Ben struck up a conversation with Devin after watching the fighter beat the tar out of two sparring partners. As they were discussing the finer points of boxing, Haney called his dad over to give a listen. The elder Haney was impressed and when Devin entered the ring to fight Jorge Linares, there was Ben Davison working alongside Bill Haney in Devin Haney’s corner.

It has been noted that all of Davison’s marquee fighters were well-formed when he took them under his wing. For example, Leigh Wood had been a pro for almost 10 years before hooking up with him. This has led skeptics to wonder if he can build a fighter from scratch. Mark Dickinson, one of Ben’s newest charges, may provide the answer.

A highly decorated amateur, Dickinson has only one pro fight under his belt. He eliminated his opponent in 36 seconds. His potential is such that Davison did not leave him behind when he jetted off to Las Vegas with Team Josh Taylor.

There have been two important fights during Davison’s current stateside stay, both of which have implications for fighters with whom he is involved.

There has been talk of Josh Taylor moving up to welterweight to challenge Terence Crawford. That match may yet to come to fruition although Davison concedes that it became a harder fight to make when Crawford announced that he was leaving Top Rank.

Many people were upset at Kenny Porter, Shawn Porter’s father and trainer, for stopping the Crawford-Porter fight.
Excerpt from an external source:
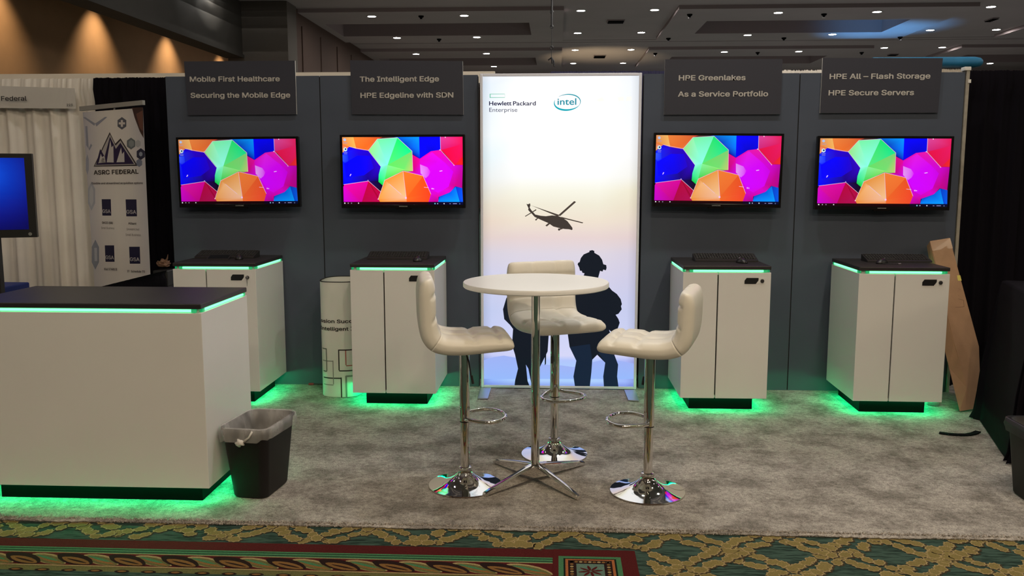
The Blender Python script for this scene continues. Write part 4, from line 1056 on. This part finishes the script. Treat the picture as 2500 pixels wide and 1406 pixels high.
# ------------------------------------------------------------------ right side: box, jar, cloth table, strap
t = thing('cardboard_box', 'long brown cardboard box leaning behind the rightmost cabinet', 'box', (2.95, -.50, 0))
def bring(Lp, Mp, Rp, lift=0): return [Lp, Mp, Rp, Lp+Rp-Mp]
rb_ = bring(Vector((2.888, -.600, .004)), Vector((3.000, -.560, .012)), Vector((3.085, -.50, .045)))
rm_ = bring(P(2302, 842, 1, -.40), P(2329, 839, 1, -.445), P(2391, 846, 1, -.36))
rt_ = bring(P(2262, 600, 1, -.115), P(2270, 588, 1, -.185), P(2319, 580, 1, -.135))
rt_[3].y = -.075
def ringlerp(A, B, k): return [a_.lerp(b_, k) for a_, b_ in zip(A, B)]
bm = BM(); R4 = [rb_, ringlerp(rb_, rm_, .33), ringlerp(rb_, rm_, .66), rm_, ringlerp(rm_, rt_, .3), ringlerp(rm_, rt_, .7), rt_]
R4[2][1] = R4[2][1] + Vector((.003, .005, 0)); R4[4][1] = R4[4][1] + Vector((-.003, -.003, 0))
loft(bm, R4, cap0=True, cap1=True)
bmesh.ops.recalc_face_normals(bm, faces=bm.faces)
es = [e for e in bm.edges if e.is_manifold and e.calc_face_angle(0) > .5]
bmesh.ops.bevel(bm, geom=es, offset=.004, segments=2, affect='EDGES')
obj('carton', bm, m_card, t, world=True)
def onface(s_, k, off=.0015):
    """point on the lit face: s_ from the dividing edge to the right edge, k from mid ring to top ring"""
    q = rm_[1].lerp(rt_[1], k).lerp(rm_[2].lerp(rt_[2], k), s_)
    nn = (rm_[2]-rm_[1]).cross(rt_[1]-rm_[1]).normalized()
    if nn.y > 0: nn = -nn
    return q+nn*off
bm = BM(); flat(bm, [onface(0, .9), onface(1, .9), onface(1, .995), onface(0, .995)]); obj('tape', bm, m_tape, t, world=True)
bm = BM()
for pts in ([(.25, .62), (.75, .60), (.45, .55), (.85, .52), (.5, .48)], [(.5, .44), (.85, .42), (.8, .36), (.4, .35)], [(.2, .52), (.5, .5), (.7, .46)]):
    tube(bm, [onface(x, z, .001) for x, z in pts], .0013, 5)
obj('pen_mark', bm, M('pen_ink', (.16, .08, .05), .7), t, world=True)
bm = BM(); flat(bm, [onface(.72, .60), onface(1.0, .60), onface(1.0, .65), onface(.72, .65)]); obj('yellow_label', bm, M('yellow_sticker', (.62, .52, .10), .6), t, world=True)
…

The stoppage, which came in round 10, struck many as premature and the elder Porter made no friends when he rationalized his behavior by saying that he wasn’t satisfied with the way that his son had prepared.
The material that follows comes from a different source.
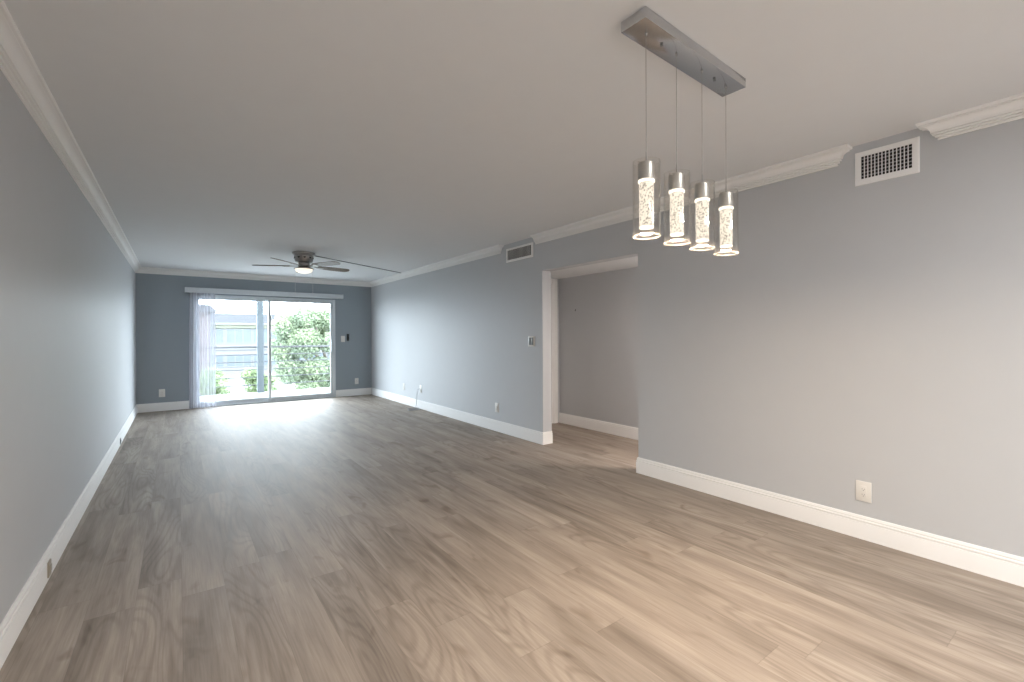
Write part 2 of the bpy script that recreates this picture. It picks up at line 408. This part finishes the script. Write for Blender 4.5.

Davison is of the opinion that father knew best. “We don’t know what went on at Shawn’s training camp. Kenny may have seen some things that he hadn’t seen before. Shawn was becoming fatigued and when a fighter becomes fatigued, he becomes more reckless and is thus more vulnerable. So, what was the point of continuing?”

Davison also refuses to say anything negative about Teofimo Lopez who was on the wrong end of a big upset this past Saturday in New York. “I would never kick a man while he is down,” says Davison. “He probably had a lot going on outside the ring the last year.”

The Lopez- Kambosos shocker opened new vistas, at least in theory.

Before he stepped into the ring with boxing’s newest Cinderella Man, Teofimo was contemplating a move to 140 where his most attractive opponent would have been Josh Taylor (assuming Taylor gets by Jack Catterall). That match is still live, but now Devin Haney suddenly has a new option should he get by Jojo Diaz on Saturday. A match between Haney and multiple-belt champion George Kambosos would be a delicious pairing and the Aussie appears to be on board with it although he would be chalked the underdog. In fact, Matchroom has arranged a meet-and-greet between Kambosos and credentialed media this coming Thursday in Las Vegas.

Back in London, more exactly Essex, Ben Davison runs the MTK Performance Center, a gym that shares space in the same building with the electrical testing company founded by his father. Ben spends a lot of time on the road, needless to say, but he’s reached the stage in his career when he can afford to hire someone to mind the store when he is out of town and pay several assistants to lighten his workload wherever he happens to be.

One of those assistants is Lee Wylie whose primary role is that of a video analyst. If the name seems familiar, that’s because Wylie’s byline has appeared in several online boxing magazines, including right here at The Sweet Science! In common with former TSS writer Frank Lotierzo, Wylie has a keen eye; he sees things when he watches a fight that aren’t apparent to laymen and Ben Davison is now the beneficiary of his insights.

If you happen to see Mr. Davison in the next few days, wish him a belated happy birthday. Enjoy the tailpiece of your twenties, sir, life comes at you fast.